Dans ce concept, c’est en quelque sorte, la force de la dissidence qui peut s’en trouver amoindrie pour ne pas dire désarmée. Le printemps arabe, c’est la foule dans les places publiques, sans leaders pour la guider mais des slogans pour l’enflammer.

Au-delà du politique, le débat sur le printemps arabe peut être également d’ordre épistémologique, mais la question que se pose Driss Ksikes réside ailleurs et englobe un champ au vaste spectre de significations et de développements possibles.

Dès l’introduction ou « Pré-texte » selon le vocabulaire de l’auteur, le cadre est posé dans sa double déclinaison : la foule et le penseur, dans son individualité, penseur qui peut-être l’intellectuel au sens large du terme ou encore le « créateur » culturel dans sa diversité. La révolte procède d’un malaise et d’une quête de la liberté ou de la singularité : la foule a faim de liberté (et de pain, aussi ! sinon nous serions dans les prémisses de l’anarchie et guère dans une logique politique et sociale), le créateur de reconnaissance d’une forme de singularité sans laquelle il ne serait qu’un suiveur, un imitateur, une voix perdue parmi tant d’autres voix. Ces « individus « ingouvernables » par la politique, pour la foule, non soumis à une sorte de « doxa » intellectuelle et culturelle pour les créateurs, se prêtent à une observation qui peut se faire réflexion.

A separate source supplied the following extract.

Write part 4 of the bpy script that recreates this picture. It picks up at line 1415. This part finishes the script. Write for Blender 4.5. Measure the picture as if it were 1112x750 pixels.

« Dans les sentiers de l’indiscipline », le propos se construit autour de quelques figures emblématiques qui se présentent comme des repères ou des bordures pour en délimiter les marges. Marge ? Khatibi se voulait dans la marge et rarement sinon jamais dans le flux intellectuel dominant. Il est de la race des maîtres du soupçon qui fait peser le doute sur la moindre des certitudes : Freud, Marx, Nietzsche et son milieu ambiant, les penseurs de sa génération, Barthes, Derrida et quelques autres. A côté de Khatibi, Driss Ksikes illumine son chemin à la clarté des lumières que représentent Fatima Mernissi pour la sociologie et Abdelfattah Kilito pour… la lecture, l’écriture devenant, à ce stade, une sorte de contingence.

Dans les pages du livre, Driss Ksikes improvise un dialogue entre Jorge Luis Borges et Abdelfattah Kilito. Ils ont en partage les textes arabes anciens, avec une pièce centrale celui des 1001 Nuits… et la passion non pas de l’écriture, encore une fois, mais de la lecture. Parmi les lanternes qui illuminent le chemin de Driss Ksikes, comment ne pas citer Edward Saïd, le visionnaire de l’Orient inventé par l’Occident ou encore Frantz Fanon, le penseur des masques qui s’actualise de façon exemplaire avec la pensée « décoloniale » qui reprend de la vigueur depuis quelques années. Par-delà les soulèvements (Pré-texte), il faut garder la flamme (Après-texte).

Mais est-ce que cela est-il possible ? La révolte souvent finit par retomber, en une sorte d’assagissement qui mène à la sagesse. C’est l’histoire partagée des foules et des précurseurs dans la pensée. Dans la marge et au bord de l’abîme, les limites de la dissidence (de l’indiscipline, dira Driss Ksikes) ne peuvent être, en effet, indéfiniment repoussée.